Malaysia - what do you do?


You're in the bathroom. You turn to leave. You see this. You would like to exit the bathroom. What do you do?

2 comments:

Christopher Q Brady said...

I love that this predicament could happen all over the world, but the title is very specific "Malaysia - what would you do?"

My guess is that the safest course of action would have been to wait until the next occupant came along to open the door. Clearly, though, that is a risky strategy. If this is a low-traffic restroom, the next occupant might not be along for quite a while. And let's face it, the time you spend waiting for the next occupant is still time spent in a dirty restroom.

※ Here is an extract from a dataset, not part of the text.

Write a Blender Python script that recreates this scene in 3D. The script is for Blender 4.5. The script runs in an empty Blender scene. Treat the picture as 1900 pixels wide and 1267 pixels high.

A strategy I once employed when faced with this exact same predicament, albeit mine was in a laundry room, is a tactic I like to call "Bustin' Loose". At one of the apartments I used to live in I had run home to grab lunch and decided to throw a load of laundry in before heading back to work. As I turned the doorknob to exit, the knob came off in my hand. There was no way to jimmy the door, and nobody was coming by despite my loud yelling for help and the profane protestations of my situation at the time. Thankfully, in my case, there was a small square glass window (wire-reinforced) at eye level on the door. After about 15 minutes had passed, and I couldn't get someone to let me out from the outside, I reached the point where the physical integrity of my landlord's property was no longer valued higher than my need to get back to work. There was a folding table in the room, and I set it on its side in a position where one of the metal legs to the table was leaning precisely on that small window. Summoning my inner Bruce Lee (I was once a brown belt in Tae Kwon Do), I delivered a beautiful side kick to that door, which focused all the energy of my kick to the metal leg leaning on the glass.

Presto! The glass exploded towards the outside of the door, I reached through the window to open the door with the doorknob on the outside of the door, and saved the next good fellow from getting trapped in the laundry room.

While I'm betting you are a man with the decency and patience to have waited for the next occupant, the rebel in me is hoping that you opted to bust loose.

Chris said...

wow - i wish i had your kung fu. i pinched the screw with all my strength and pulled until i could get a toe around and pull the door back. it worked, but it was much less dramatic than your solution!